━━━━━ COLLECTED MATERIAL
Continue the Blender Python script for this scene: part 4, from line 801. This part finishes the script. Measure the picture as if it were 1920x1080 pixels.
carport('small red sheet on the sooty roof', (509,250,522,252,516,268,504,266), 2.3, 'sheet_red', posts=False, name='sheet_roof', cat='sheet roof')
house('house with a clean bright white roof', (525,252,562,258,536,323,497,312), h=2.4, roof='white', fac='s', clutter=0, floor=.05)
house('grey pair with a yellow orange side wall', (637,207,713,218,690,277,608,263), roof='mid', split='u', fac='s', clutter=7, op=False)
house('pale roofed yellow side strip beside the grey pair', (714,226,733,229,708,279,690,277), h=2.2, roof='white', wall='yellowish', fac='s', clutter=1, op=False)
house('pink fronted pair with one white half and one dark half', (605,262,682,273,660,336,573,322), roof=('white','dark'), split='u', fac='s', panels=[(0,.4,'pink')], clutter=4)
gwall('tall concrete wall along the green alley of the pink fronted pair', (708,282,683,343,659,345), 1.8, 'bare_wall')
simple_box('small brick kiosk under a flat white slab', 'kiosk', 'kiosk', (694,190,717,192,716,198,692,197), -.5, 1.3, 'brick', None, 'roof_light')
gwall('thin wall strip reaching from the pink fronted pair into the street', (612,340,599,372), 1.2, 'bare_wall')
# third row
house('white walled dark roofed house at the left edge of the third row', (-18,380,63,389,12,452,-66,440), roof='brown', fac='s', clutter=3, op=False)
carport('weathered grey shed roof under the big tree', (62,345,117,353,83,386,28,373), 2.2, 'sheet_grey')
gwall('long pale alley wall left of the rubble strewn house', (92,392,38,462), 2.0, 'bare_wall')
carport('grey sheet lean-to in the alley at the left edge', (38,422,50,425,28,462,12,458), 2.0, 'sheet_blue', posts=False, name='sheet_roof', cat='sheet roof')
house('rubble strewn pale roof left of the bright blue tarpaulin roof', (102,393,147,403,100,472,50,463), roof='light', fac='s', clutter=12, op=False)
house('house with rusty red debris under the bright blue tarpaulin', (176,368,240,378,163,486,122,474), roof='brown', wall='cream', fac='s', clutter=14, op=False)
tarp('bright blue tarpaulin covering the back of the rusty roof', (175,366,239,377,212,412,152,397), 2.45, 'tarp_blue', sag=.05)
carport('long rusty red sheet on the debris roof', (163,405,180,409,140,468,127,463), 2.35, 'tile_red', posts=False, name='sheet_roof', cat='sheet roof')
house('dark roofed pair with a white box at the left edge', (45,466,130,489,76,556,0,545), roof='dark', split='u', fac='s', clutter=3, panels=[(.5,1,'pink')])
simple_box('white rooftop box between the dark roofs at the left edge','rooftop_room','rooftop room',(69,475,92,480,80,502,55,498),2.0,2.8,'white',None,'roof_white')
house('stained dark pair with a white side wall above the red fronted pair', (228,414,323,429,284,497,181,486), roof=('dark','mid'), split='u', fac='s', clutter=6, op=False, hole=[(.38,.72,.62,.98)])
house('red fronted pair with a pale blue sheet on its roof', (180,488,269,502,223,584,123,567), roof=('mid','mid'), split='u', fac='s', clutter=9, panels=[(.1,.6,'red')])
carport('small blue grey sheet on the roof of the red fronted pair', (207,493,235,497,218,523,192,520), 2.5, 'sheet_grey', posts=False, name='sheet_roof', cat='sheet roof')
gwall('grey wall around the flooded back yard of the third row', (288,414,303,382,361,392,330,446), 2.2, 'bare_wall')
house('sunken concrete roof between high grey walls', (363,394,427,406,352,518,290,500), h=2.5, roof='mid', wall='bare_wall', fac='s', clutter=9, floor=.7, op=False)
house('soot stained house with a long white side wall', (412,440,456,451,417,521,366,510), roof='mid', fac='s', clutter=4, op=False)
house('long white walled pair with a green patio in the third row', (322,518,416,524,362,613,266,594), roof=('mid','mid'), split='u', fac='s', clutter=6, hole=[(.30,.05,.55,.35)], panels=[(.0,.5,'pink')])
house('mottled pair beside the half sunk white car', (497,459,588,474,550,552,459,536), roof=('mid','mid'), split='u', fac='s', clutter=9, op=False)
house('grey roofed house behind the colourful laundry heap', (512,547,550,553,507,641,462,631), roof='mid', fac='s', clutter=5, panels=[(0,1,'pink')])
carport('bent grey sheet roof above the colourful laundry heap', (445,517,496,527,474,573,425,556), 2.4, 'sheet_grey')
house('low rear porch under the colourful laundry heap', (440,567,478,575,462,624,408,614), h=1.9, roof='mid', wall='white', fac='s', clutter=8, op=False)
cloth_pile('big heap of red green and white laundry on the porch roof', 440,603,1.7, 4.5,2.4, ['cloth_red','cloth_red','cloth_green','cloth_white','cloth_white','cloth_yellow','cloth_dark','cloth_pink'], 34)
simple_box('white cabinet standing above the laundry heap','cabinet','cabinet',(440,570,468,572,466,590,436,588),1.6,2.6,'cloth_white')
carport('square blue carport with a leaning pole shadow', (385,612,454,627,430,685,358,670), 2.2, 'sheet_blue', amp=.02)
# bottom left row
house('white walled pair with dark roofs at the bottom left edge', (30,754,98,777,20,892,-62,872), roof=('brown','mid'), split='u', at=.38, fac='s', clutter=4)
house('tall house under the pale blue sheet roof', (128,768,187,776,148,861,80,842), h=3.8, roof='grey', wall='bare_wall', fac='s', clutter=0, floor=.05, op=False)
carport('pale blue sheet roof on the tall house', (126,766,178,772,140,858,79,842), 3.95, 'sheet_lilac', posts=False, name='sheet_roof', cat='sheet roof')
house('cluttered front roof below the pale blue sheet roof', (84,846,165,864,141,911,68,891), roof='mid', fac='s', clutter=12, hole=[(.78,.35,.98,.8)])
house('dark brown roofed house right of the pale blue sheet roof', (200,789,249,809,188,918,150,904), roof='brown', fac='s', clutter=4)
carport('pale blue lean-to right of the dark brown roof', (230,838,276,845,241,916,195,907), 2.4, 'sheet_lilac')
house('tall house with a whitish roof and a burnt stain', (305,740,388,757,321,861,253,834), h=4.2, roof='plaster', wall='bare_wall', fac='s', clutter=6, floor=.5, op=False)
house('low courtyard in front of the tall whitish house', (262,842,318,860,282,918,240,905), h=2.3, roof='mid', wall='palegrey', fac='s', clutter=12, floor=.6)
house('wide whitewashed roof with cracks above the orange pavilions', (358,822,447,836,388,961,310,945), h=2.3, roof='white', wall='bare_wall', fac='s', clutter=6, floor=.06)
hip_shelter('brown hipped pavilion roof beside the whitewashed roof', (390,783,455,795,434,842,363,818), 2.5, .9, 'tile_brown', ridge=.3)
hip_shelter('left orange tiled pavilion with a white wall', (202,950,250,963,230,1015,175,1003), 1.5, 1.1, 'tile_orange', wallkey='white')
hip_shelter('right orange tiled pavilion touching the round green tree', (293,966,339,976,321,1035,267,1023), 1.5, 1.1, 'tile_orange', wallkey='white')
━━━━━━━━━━
◆ **WRITTEN EXERCISE**: Write the listing out again, exactly as shown above.

◆ **TASK OUTPUT**:
Continue the Blender Python script for this scene: part 4, from line 801. This part finishes the script. Measure the picture as if it were 1920x1080 pixels.
carport('small red sheet on the sooty roof', (509,250,522,252,516,268,504,266), 2.3, 'sheet_red', posts=False, name='sheet_roof', cat='sheet roof')
house('house with a clean bright white roof', (525,252,562,258,536,323,497,312), h=2.4, roof='white', fac='s', clutter=0, floor=.05)
house('grey pair with a yellow orange side wall', (637,207,713,218,690,277,608,263), roof='mid', split='u', fac='s', clutter=7, op=False)
house('pale roofed yellow side strip beside the grey pair', (714,226,733,229,708,279,690,277), h=2.2, roof='white', wall='yellowish', fac='s', clutter=1, op=False)
house('pink fronted pair with one white half and one dark half', (605,262,682,273,660,336,573,322), roof=('white','dark'), split='u', fac='s', panels=[(0,.4,'pink')], clutter=4)
gwall('tall concrete wall along the green alley of the pink fronted pair', (708,282,683,343,659,345), 1.8, 'bare_wall')
simple_box('small brick kiosk under a flat white slab', 'kiosk', 'kiosk', (694,190,717,192,716,198,692,197), -.5, 1.3, 'brick', None, 'roof_light')
gwall('thin wall strip reaching from the pink fronted pair into the street', (612,340,599,372), 1.2, 'bare_wall')
# third row
house('white walled dark roofed house at the left edge of the third row', (-18,380,63,389,12,452,-66,440), roof='brown', fac='s', clutter=3, op=False)
carport('weathered grey shed roof under the big tree', (62,345,117,353,83,386,28,373), 2.2, 'sheet_grey')
gwall('long pale alley wall left of the rubble strewn house', (92,392,38,462), 2.0, 'bare_wall')
carport('grey sheet lean-to in the alley at the left edge', (38,422,50,425,28,462,12,458), 2.0, 'sheet_blue', posts=False, name='sheet_roof', cat='sheet roof')
house('rubble strewn pale roof left of the bright blue tarpaulin roof', (102,393,147,403,100,472,50,463), roof='light', fac='s', clutter=12, op=False)
house('house with rusty red debris under the bright blue tarpaulin', (176,368,240,378,163,486,122,474), roof='brown', wall='cream', fac='s', clutter=14, op=False)
tarp('bright blue tarpaulin covering the back of the rusty roof', (175,366,239,377,212,412,152,397), 2.45, 'tarp_blue', sag=.05)
carport('long rusty red sheet on the debris roof', (163,405,180,409,140,468,127,463), 2.35, 'tile_red', posts=False, name='sheet_roof', cat='sheet roof')
house('dark roofed pair with a white box at the left edge', (45,466,130,489,76,556,0,545), roof='dark', split='u', fac='s', clutter=3, panels=[(.5,1,'pink')])
simple_box('white rooftop box between the dark roofs at the left edge','rooftop_room','rooftop room',(69,475,92,480,80,502,55,498),2.0,2.8,'white',None,'roof_white')
house('stained dark pair with a white side wall above the red fronted pair', (228,414,323,429,284,497,181,486), roof=('dark','mid'), split='u', fac='s', clutter=6, op=False, hole=[(.38,.72,.62,.98)])
house('red fronted pair with a pale blue sheet on its roof', (180,488,269,502,223,584,123,567), roof=('mid','mid'), split='u', fac='s', clutter=9, panels=[(.1,.6,'red')])
carport('small blue grey sheet on the roof of the red fronted pair', (207,493,235,497,218,523,192,520), 2.5, 'sheet_grey', posts=False, name='sheet_roof', cat='sheet roof')
gwall('grey wall around the flooded back yard of the third row', (288,414,303,382,361,392,330,446), 2.2, 'bare_wall')
house('sunken concrete roof between high grey walls', (363,394,427,406,352,518,290,500), h=2.5, roof='mid', wall='bare_wall', fac='s', clutter=9, floor=.7, op=False)
house('soot stained house with a long white side wall', (412,440,456,451,417,521,366,510), roof='mid', fac='s', clutter=4, op=False)
house('long white walled pair with a green patio in the third row', (322,518,416,524,362,613,266,594), roof=('mid','mid'), split='u', fac='s', clutter=6, hole=[(.30,.05,.55,.35)], panels=[(.0,.5,'pink')])
house('mottled pair beside the half sunk white car', (497,459,588,474,550,552,459,536), roof=('mid','mid'), split='u', fac='s', clutter=9, op=False)
house('grey roofed house behind the colourful laundry heap', (512,547,550,553,507,641,462,631), roof='mid', fac='s', clutter=5, panels=[(0,1,'pink')])
carport('bent grey sheet roof above the colourful laundry heap', (445,517,496,527,474,573,425,556), 2.4, 'sheet_grey')
house('low rear porch under the colourful laundry heap', (440,567,478,575,462,624,408,614), h=1.9, roof='mid', wall='white', fac='s', clutter=8, op=False)
cloth_pile('big heap of red green and white laundry on the porch roof', 440,603,1.7, 4.5,2.4, ['cloth_red','cloth_red','cloth_green','cloth_white','cloth_white','cloth_yellow','cloth_dark','cloth_pink'], 34)
simple_box('white cabinet standing above the laundry heap','cabinet','cabinet',(440,570,468,572,466,590,436,588),1.6,2.6,'cloth_white')
carport('square blue carport with a leaning pole shadow', (385,612,454,627,430,685,358,670), 2.2, 'sheet_blue', amp=.02)
# bottom left row
house('white walled pair with dark roofs at the bottom left edge', (30,754,98,777,20,892,-62,872), roof=('brown','mid'), split='u', at=.38, fac='s', clutter=4)
house('tall house under the pale blue sheet roof', (128,768,187,776,148,861,80,842), h=3.8, roof='grey', wall='bare_wall', fac='s', clutter=0, floor=.05, op=False)
carport('pale blue sheet roof on the tall house', (126,766,178,772,140,858,79,842), 3.95, 'sheet_lilac', posts=False, name='sheet_roof', cat='sheet roof')
house('cluttered front roof below the pale blue sheet roof', (84,846,165,864,141,911,68,891), roof='mid', fac='s', clutter=12, hole=[(.78,.35,.98,.8)])
house('dark brown roofed house right of the pale blue sheet roof', (200,789,249,809,188,918,150,904), roof='brown', fac='s', clutter=4)
carport('pale blue lean-to right of the dark brown roof', (230,838,276,845,241,916,195,907), 2.4, 'sheet_lilac')
house('tall house with a whitish roof and a burnt stain', (305,740,388,757,321,861,253,834), h=4.2, roof='plaster', wall='bare_wall', fac='s', clutter=6, floor=.5, op=False)
house('low courtyard in front of the tall whitish house', (262,842,318,860,282,918,240,905), h=2.3, roof='mid', wall='palegrey', fac='s', clutter=12, floor=.6)
house('wide whitewashed roof with cracks above the orange pavilions', (358,822,447,836,388,961,310,945), h=2.3, roof='white', wall='bare_wall', fac='s', clutter=6, floor=.06)
hip_shelter('brown hipped pavilion roof beside the whitewashed roof', (390,783,455,795,434,842,363,818), 2.5, .9, 'tile_brown', ridge=.3)
hip_shelter('left orange tiled pavilion with a white wall', (202,950,250,963,230,1015,175,1003), 1.5, 1.1, 'tile_orange', wallkey='white')
hip_shelter('right orange tiled pavilion touching the round green tree', (293,966,339,976,321,1035,267,1023), 1.5, 1.1, 'tile_orange', wallkey='white')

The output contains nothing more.